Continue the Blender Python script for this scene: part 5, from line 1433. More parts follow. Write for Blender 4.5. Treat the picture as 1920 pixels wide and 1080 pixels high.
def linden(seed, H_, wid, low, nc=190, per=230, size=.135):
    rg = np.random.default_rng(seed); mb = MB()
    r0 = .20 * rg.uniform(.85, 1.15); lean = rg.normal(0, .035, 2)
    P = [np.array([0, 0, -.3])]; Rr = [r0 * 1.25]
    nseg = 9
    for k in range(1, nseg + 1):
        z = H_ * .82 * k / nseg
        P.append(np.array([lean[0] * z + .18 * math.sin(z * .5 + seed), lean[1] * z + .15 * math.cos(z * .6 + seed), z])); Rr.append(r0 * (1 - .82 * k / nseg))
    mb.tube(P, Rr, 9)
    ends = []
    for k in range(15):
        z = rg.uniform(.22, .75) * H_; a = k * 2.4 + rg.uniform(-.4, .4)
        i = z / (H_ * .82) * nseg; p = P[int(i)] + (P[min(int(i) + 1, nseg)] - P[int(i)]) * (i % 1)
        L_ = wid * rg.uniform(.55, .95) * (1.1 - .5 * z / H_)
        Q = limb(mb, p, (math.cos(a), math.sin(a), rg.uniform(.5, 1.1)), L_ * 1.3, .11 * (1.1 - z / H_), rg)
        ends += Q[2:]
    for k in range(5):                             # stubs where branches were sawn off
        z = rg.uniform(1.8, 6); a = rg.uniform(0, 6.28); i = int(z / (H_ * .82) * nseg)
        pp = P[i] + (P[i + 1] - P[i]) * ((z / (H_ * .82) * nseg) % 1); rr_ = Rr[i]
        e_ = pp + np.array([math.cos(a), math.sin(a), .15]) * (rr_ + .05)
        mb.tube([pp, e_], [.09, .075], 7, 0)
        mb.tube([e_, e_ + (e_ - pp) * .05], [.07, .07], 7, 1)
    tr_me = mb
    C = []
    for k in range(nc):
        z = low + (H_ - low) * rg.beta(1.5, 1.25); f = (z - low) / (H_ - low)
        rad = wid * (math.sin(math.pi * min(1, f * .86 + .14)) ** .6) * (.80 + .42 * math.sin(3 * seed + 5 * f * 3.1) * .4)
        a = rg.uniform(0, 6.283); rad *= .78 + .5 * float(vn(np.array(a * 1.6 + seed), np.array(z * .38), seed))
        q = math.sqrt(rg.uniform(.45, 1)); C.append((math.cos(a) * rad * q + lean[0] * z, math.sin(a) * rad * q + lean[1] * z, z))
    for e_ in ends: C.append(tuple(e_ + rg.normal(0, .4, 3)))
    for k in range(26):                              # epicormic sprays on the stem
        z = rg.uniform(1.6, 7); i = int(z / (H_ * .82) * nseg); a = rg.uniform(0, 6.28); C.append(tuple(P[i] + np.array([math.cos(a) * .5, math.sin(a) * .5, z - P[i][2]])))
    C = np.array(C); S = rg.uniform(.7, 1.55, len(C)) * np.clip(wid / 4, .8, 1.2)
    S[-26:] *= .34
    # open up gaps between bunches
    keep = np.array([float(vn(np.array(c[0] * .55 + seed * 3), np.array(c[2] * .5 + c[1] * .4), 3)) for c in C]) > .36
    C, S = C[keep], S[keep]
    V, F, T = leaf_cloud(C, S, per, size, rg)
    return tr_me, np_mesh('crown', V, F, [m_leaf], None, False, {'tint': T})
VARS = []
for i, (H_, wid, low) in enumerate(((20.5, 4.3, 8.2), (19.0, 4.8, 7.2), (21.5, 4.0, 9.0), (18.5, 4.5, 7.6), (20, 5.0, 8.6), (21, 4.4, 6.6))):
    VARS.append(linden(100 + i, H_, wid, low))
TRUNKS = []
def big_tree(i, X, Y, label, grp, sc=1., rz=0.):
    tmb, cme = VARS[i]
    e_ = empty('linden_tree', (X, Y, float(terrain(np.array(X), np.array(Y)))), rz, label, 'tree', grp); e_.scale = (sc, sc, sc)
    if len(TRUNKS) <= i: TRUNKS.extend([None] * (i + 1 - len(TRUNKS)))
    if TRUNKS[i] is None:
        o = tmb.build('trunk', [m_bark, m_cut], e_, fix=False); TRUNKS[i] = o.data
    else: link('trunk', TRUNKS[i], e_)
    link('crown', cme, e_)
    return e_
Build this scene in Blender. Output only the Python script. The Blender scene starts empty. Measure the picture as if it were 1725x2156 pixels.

+ + + + +

## INSTRUCTIONS TO FOLLOW
Return all of the data word for word.

## EXERCISE RESULT
Continue the Blender Python script for this scene: part 5, from line 1433. More parts follow. Write for Blender 4.5. Treat the picture as 1920 pixels wide and 1080 pixels high.
def linden(seed, H_, wid, low, nc=190, per=230, size=.135):
    rg = np.random.default_rng(seed); mb = MB()
    r0 = .20 * rg.uniform(.85, 1.15); lean = rg.normal(0, .035, 2)
    P = [np.array([0, 0, -.3])]; Rr = [r0 * 1.25]
    nseg = 9
    for k in range(1, nseg + 1):
        z = H_ * .82 * k / nseg
        P.append(np.array([lean[0] * z + .18 * math.sin(z * .5 + seed), lean[1] * z + .15 * math.cos(z * .6 + seed), z])); Rr.append(r0 * (1 - .82 * k / nseg))
    mb.tube(P, Rr, 9)
    ends = []
    for k in range(15):
        z = rg.uniform(.22, .75) * H_; a = k * 2.4 + rg.uniform(-.4, .4)
        i = z / (H_ * .82) * nseg; p = P[int(i)] + (P[min(int(i) + 1, nseg)] - P[int(i)]) * (i % 1)
        L_ = wid * rg.uniform(.55, .95) * (1.1 - .5 * z / H_)
        Q = limb(mb, p, (math.cos(a), math.sin(a), rg.uniform(.5, 1.1)), L_ * 1.3, .11 * (1.1 - z / H_), rg)
        ends += Q[2:]
    for k in range(5):                             # stubs where branches were sawn off
        z = rg.uniform(1.8, 6); a = rg.uniform(0, 6.28); i = int(z / (H_ * .82) * nseg)
        pp = P[i] + (P[i + 1] - P[i]) * ((z / (H_ * .82) * nseg) % 1); rr_ = Rr[i]
        e_ = pp + np.array([math.cos(a), math.sin(a), .15]) * (rr_ + .05)
        mb.tube([pp, e_], [.09, .075], 7, 0)
        mb.tube([e_, e_ + (e_ - pp) * .05], [.07, .07], 7, 1)
    tr_me = mb
    C = []
    for k in range(nc):
        z = low + (H_ - low) * rg.beta(1.5, 1.25); f = (z - low) / (H_ - low)
        rad = wid * (math.sin(math.pi * min(1, f * .86 + .14)) ** .6) * (.80 + .42 * math.sin(3 * seed + 5 * f * 3.1) * .4)
        a = rg.uniform(0, 6.283); rad *= .78 + .5 * float(vn(np.array(a * 1.6 + seed), np.array(z * .38), seed))
        q = math.sqrt(rg.uniform(.45, 1)); C.append((math.cos(a) * rad * q + lean[0] * z, math.sin(a) * rad * q + lean[1] * z, z))
    for e_ in ends: C.append(tuple(e_ + rg.normal(0, .4, 3)))
    for k in range(26):                              # epicormic sprays on the stem
        z = rg.uniform(1.6, 7); i = int(z / (H_ * .82) * nseg); a = rg.uniform(0, 6.28); C.append(tuple(P[i] + np.array([math.cos(a) * .5, math.sin(a) * .5, z - P[i][2]])))
    C = np.array(C); S = rg.uniform(.7, 1.55, len(C)) * np.clip(wid / 4, .8, 1.2)
    S[-26:] *= .34
    # open up gaps between bunches
    keep = np.array([float(vn(np.array(c[0] * .55 + seed * 3), np.array(c[2] * .5 + c[1] * .4), 3)) for c in C]) > .36
    C, S = C[keep], S[keep]
    V, F, T = leaf_cloud(C, S, per, size, rg)
    return tr_me, np_mesh('crown', V, F, [m_leaf], None, False, {'tint': T})
VARS = []
for i, (H_, wid, low) in enumerate(((20.5, 4.3, 8.2), (19.0, 4.8, 7.2), (21.5, 4.0, 9.0), (18.5, 4.5, 7.6), (20, 5.0, 8.6), (21, 4.4, 6.6))):
    VARS.append(linden(100 + i, H_, wid, low))
TRUNKS = []
def big_tree(i, X, Y, label, grp, sc=1., rz=0.):
    tmb, cme = VARS[i]
    e_ = empty('linden_tree', (X, Y, float(terrain(np.array(X), np.array(Y)))), rz, label, 'tree', grp); e_.scale = (sc, sc, sc)
    if len(TRUNKS) <= i: TRUNKS.extend([None] * (i + 1 - len(TRUNKS)))
    if TRUNKS[i] is None:
        o = tmb.build('trunk', [m_bark, m_cut], e_, fix=False); TRUNKS[i] = o.data
    else: link('trunk', TRUNKS[i], e_)
    link('crown', cme, e_)
    return e_
Build this scene in Blender. Output only the Python script. The Blender scene starts empty. Measure the picture as if it were 1725x2156 pixels.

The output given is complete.